Beware the Wrath of Planned Parenthood and its Supporters

Op-ed pieces in some main stream media outlets are starting to realize that there was something overtly wrong with the response that Planned Parenthood and its supporters (media, individuals, companies, and politicians) had to the fact that Susan G. Komen for the Cure would no longer give grants in the future to Planned Parenthood. Make no mistake about it, the supporters of Planned Parenthood went into all-out attack mode when the announcement was made. What these supporters forgot was that Komen is an independent charitable organization that has every right to decide where their grant money goes.

The reaction of the Planned Parenthood supporters was also irrationally disproportionate to what Planned Parenthood would potentially lose. The amount of grant money that Planned Parenthood received from Komen in 2010 was about $600,000, merely 0.06 percent of Planned Parenthood’s FY2010 revenue figure of $1.05 billion. Yes, that BILLION with a “b.”

Here are some of the comments. From Kathleen Parker in the Washington Post:

Whatever one believes about the motivation behind its decision, the larger point is that Komen has no binding responsibility to allocate any part of its $93 million in grants to any organization. Komen is a nonprofit, free agent, and the good it has performed for millions of underserved women around the world is staggering.

Nevertheless, given the rabid response from abortion-rights supporters, you’d think that Brinker and her organization were running puppy mills for soup vendors. Even if their real reason for ending funding is because they no longer want to be associated with an organization as politically controversial as Planned Parenthood — or even if because some of their potential donors want the relationship severed — it is inarguably their right to change course.

Ross Douthat wrote in the New York Times regarding Komen’s decision to change it’s granting criteria and the charge that it was politically motivated: “…it’s no more “political” to disassociate oneself from the nation’s largest abortion provider than it is to associate with it in the first place.”
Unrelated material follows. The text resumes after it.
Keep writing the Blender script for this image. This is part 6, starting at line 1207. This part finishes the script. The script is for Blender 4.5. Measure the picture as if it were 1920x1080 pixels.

Regarding the media’s vicious attacks on Komen, Douthat wrote: “… journalists betray their calling when they simply ignore self-evident truths about a story” including this truth, “…for every American who greeted Komen’s shift with “anger and outrage” (as Andrea Mitchell put it), there was probably an American who was relieved and gratified.”

I would also include this truth to Douthat’s list that main stream media ignored: Planned Parenthood does not provide life-saving mammograms for anyone, let alone underserved women.

In the Wall Street Journal Review & Outlook column, they wrote:

Apart from the brutal lesson in the intolerance of abortion advocates, the larger principle at stake is the right of a charity to donate to whomever it likes, for whatever reason it likes. Mr. Bloomberg is free to do whatever he wants with his money. But it is to his great discredit that he would join a campaign to smear Komen for exercising exactly the same right.

Syndicated columnist Mark Steyn summed it up pretty nicely when he wrote about the severity of the attacks on Komen and the disproportionate response: “Komen could not be permitted to get away with disrespecting Big Abortion.”

I hope everyone is hearing the real message behind the Komen-Planned Parenthood fiasco: “Beware the Wrath of Planned Parenthood and its Supporters.”

Update: Shortly after, Komen decided to continue supporting Planned Parenthood due to the media blitz PP did on Komen.